Reproduce the data in its entirety, exactly as supplied.

## start

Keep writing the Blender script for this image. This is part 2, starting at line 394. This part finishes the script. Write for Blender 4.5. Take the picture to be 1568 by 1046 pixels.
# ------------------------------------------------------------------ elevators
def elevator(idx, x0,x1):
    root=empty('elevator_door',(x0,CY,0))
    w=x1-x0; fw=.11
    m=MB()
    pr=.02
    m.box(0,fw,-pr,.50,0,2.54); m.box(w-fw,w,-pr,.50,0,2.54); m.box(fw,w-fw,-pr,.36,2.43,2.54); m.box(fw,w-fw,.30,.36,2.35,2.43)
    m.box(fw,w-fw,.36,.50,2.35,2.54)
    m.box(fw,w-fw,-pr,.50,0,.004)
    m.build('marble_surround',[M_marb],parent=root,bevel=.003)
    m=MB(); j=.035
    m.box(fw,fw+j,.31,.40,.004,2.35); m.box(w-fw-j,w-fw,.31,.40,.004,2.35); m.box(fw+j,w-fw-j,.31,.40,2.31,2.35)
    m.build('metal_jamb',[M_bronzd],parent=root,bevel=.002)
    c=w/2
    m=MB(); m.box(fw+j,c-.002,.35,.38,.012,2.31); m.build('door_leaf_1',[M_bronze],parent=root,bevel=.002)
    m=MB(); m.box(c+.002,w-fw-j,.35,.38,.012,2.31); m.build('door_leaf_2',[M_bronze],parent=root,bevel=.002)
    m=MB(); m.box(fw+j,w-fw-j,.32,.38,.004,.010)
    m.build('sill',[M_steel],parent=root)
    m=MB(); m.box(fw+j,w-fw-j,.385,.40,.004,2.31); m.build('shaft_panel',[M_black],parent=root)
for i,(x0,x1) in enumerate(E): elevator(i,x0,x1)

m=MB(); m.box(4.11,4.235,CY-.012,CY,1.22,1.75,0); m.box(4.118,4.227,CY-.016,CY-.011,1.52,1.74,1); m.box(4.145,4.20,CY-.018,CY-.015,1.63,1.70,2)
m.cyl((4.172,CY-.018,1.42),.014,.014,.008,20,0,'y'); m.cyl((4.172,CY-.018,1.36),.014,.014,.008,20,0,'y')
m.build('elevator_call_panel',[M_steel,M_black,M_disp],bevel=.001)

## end

**SOLUTION TO THIS TASK**
Keep writing the Blender script for this image. This is part 2, starting at line 394. This part finishes the script. Write for Blender 4.5. Take the picture to be 1568 by 1046 pixels.
# ------------------------------------------------------------------ elevators
def elevator(idx, x0,x1):
    root=empty('elevator_door',(x0,CY,0))
    w=x1-x0; fw=.11
    m=MB()
    pr=.02
    m.box(0,fw,-pr,.50,0,2.54); m.box(w-fw,w,-pr,.50,0,2.54); m.box(fw,w-fw,-pr,.36,2.43,2.54); m.box(fw,w-fw,.30,.36,2.35,2.43)
    m.box(fw,w-fw,.36,.50,2.35,2.54)
    m.box(fw,w-fw,-pr,.50,0,.004)
    m.build('marble_surround',[M_marb],parent=root,bevel=.003)
    m=MB(); j=.035
    m.box(fw,fw+j,.31,.40,.004,2.35); m.box(w-fw-j,w-fw,.31,.40,.004,2.35); m.box(fw+j,w-fw-j,.31,.40,2.31,2.35)
    m.build('metal_jamb',[M_bronzd],parent=root,bevel=.002)
    c=w/2
    m=MB(); m.box(fw+j,c-.002,.35,.38,.012,2.31); m.build('door_leaf_1',[M_bronze],parent=root,bevel=.002)
    m=MB(); m.box(c+.002,w-fw-j,.35,.38,.012,2.31); m.build('door_leaf_2',[M_bronze],parent=root,bevel=.002)
    m=MB(); m.box(fw+j,w-fw-j,.32,.38,.004,.010)
    m.build('sill',[M_steel],parent=root)
    m=MB(); m.box(fw+j,w-fw-j,.385,.40,.004,2.31); m.build('shaft_panel',[M_black],parent=root)
for i,(x0,x1) in enumerate(E): elevator(i,x0,x1)

m=MB(); m.box(4.11,4.235,CY-.012,CY,1.22,1.75,0); m.box(4.118,4.227,CY-.016,CY-.011,1.52,1.74,1); m.box(4.145,4.20,CY-.018,CY-.015,1.63,1.70,2)
m.cyl((4.172,CY-.018,1.42),.014,.014,.008,20,0,'y'); m.cyl((4.172,CY-.018,1.36),.014,.014,.008,20,0,'y')
m.build('elevator_call_panel',[M_steel,M_black,M_disp],bevel=.001)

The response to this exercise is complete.